-- Start Data shown --
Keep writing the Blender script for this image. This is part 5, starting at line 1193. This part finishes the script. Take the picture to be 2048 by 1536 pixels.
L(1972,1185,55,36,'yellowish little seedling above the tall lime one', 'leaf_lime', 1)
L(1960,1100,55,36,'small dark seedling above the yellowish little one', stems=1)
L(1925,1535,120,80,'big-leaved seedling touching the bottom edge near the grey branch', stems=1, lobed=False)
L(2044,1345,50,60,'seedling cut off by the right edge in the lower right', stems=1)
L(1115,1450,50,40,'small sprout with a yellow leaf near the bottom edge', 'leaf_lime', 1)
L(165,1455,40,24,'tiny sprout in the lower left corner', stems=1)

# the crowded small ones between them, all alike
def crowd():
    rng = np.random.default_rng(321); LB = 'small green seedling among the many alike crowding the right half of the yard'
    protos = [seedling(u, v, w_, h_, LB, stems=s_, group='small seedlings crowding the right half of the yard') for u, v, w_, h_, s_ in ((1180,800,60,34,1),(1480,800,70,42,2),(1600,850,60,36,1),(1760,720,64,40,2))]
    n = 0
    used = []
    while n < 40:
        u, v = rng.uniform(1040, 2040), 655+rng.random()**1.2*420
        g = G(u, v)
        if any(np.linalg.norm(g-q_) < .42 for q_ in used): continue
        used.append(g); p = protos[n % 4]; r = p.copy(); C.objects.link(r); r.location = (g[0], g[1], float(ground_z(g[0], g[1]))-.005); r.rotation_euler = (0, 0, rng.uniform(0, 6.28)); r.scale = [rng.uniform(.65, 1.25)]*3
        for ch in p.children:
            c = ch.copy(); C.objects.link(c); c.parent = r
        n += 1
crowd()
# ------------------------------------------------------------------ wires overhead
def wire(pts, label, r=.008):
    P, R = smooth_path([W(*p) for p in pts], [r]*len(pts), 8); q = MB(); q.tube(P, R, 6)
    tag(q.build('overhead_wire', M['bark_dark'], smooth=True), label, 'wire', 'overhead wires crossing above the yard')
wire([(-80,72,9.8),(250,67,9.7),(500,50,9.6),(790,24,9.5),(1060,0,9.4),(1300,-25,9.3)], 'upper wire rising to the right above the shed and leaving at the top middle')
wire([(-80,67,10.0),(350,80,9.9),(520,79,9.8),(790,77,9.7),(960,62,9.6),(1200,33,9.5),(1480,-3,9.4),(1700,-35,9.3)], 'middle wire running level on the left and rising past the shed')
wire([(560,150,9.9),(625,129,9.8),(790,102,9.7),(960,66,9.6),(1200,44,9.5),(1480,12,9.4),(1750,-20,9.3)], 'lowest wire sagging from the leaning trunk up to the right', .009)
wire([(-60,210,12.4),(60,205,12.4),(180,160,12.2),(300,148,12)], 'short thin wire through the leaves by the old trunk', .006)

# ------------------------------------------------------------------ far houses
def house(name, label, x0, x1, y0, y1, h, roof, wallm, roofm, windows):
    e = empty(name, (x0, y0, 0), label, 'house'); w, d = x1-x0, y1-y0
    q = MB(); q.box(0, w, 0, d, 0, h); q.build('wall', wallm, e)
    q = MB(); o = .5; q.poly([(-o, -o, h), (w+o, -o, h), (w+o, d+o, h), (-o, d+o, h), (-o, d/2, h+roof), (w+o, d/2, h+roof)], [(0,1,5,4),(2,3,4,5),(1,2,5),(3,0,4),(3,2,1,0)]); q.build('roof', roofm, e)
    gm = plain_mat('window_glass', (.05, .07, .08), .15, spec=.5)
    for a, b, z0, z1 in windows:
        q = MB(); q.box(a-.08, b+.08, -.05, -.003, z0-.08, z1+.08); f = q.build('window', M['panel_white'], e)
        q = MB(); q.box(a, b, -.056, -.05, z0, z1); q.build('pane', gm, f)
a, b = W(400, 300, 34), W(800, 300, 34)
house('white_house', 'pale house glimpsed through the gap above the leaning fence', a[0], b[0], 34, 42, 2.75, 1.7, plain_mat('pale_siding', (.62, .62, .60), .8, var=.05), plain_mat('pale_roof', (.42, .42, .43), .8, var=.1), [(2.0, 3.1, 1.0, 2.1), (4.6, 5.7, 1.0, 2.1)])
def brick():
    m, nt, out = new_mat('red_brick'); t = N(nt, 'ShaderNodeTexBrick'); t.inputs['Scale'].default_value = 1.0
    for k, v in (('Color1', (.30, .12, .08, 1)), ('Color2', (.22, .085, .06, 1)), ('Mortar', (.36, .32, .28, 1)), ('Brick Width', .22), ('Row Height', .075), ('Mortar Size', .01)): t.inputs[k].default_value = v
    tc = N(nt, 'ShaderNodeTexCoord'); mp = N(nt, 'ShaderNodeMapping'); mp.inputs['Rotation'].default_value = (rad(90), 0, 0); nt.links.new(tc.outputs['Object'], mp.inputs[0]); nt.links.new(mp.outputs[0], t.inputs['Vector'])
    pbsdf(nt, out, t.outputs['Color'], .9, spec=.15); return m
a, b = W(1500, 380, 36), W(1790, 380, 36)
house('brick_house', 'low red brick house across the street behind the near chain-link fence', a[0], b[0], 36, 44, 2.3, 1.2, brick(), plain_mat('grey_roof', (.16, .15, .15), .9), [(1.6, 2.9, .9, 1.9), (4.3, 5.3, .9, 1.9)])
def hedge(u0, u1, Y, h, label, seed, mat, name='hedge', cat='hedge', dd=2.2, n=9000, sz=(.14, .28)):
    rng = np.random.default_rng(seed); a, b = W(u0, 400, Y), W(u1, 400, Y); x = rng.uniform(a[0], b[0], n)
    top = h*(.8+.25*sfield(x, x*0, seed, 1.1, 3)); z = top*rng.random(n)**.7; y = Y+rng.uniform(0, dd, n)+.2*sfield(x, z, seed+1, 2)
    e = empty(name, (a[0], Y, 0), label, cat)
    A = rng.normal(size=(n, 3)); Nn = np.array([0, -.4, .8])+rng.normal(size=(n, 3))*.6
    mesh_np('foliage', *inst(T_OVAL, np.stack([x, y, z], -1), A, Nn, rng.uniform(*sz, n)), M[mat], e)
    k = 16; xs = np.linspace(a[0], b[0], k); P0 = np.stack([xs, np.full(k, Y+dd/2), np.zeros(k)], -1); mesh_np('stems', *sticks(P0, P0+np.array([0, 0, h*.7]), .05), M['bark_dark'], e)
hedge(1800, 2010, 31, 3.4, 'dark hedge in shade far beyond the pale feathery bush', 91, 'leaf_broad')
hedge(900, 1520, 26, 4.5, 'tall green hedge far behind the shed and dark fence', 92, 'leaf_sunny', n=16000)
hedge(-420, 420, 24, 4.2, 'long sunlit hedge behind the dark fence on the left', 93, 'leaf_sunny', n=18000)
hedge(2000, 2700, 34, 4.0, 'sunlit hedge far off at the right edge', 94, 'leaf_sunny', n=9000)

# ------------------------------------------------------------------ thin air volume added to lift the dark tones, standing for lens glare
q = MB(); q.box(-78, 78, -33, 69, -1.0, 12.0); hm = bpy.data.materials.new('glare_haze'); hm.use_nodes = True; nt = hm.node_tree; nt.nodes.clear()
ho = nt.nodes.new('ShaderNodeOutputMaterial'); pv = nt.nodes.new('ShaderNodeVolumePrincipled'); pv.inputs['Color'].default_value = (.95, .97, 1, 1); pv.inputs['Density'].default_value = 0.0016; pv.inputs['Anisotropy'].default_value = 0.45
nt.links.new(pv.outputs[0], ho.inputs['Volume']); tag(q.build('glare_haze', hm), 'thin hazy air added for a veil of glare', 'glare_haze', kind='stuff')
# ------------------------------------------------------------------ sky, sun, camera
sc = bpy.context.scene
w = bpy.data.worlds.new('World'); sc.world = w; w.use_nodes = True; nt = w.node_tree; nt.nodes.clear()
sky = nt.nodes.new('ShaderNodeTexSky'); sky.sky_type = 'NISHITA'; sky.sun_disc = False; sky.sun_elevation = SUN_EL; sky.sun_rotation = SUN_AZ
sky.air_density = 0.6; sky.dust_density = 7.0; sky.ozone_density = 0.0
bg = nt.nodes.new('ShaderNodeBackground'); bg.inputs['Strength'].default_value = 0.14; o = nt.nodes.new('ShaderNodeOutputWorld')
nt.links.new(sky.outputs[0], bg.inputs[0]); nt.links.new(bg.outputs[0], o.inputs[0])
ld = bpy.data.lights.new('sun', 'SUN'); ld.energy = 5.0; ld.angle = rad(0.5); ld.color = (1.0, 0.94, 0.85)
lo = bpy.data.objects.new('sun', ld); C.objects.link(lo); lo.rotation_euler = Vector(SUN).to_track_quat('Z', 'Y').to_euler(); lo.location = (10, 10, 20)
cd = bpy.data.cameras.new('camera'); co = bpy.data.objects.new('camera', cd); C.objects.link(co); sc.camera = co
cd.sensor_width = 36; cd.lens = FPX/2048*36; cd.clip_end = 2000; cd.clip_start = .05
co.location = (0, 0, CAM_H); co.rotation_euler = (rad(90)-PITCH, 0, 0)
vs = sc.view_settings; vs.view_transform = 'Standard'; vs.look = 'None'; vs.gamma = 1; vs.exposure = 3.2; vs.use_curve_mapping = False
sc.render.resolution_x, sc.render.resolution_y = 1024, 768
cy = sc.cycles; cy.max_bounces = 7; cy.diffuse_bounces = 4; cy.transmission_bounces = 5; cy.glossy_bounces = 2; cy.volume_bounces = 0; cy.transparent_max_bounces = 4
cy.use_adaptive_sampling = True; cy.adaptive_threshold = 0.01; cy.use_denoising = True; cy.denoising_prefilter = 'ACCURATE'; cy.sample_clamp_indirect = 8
-- End Data shown --
Task directions
Repeat, word for word, the lines from the opening of the material through the line containing "L(165,1455,40,24,'tiny sprout in".

Solution for this exercise
Keep writing the Blender script for this image. This is part 5, starting at line 1193. This part finishes the script. Take the picture to be 2048 by 1536 pixels.
L(1972,1185,55,36,'yellowish little seedling above the tall lime one', 'leaf_lime', 1)
L(1960,1100,55,36,'small dark seedling above the yellowish little one', stems=1)
L(1925,1535,120,80,'big-leaved seedling touching the bottom edge near the grey branch', stems=1, lobed=False)
L(2044,1345,50,60,'seedling cut off by the right edge in the lower right', stems=1)
L(1115,1450,50,40,'small sprout with a yellow leaf near the bottom edge', 'leaf_lime', 1)
L(165,1455,40,24,'tiny sprout in the lower left corner', stems=1)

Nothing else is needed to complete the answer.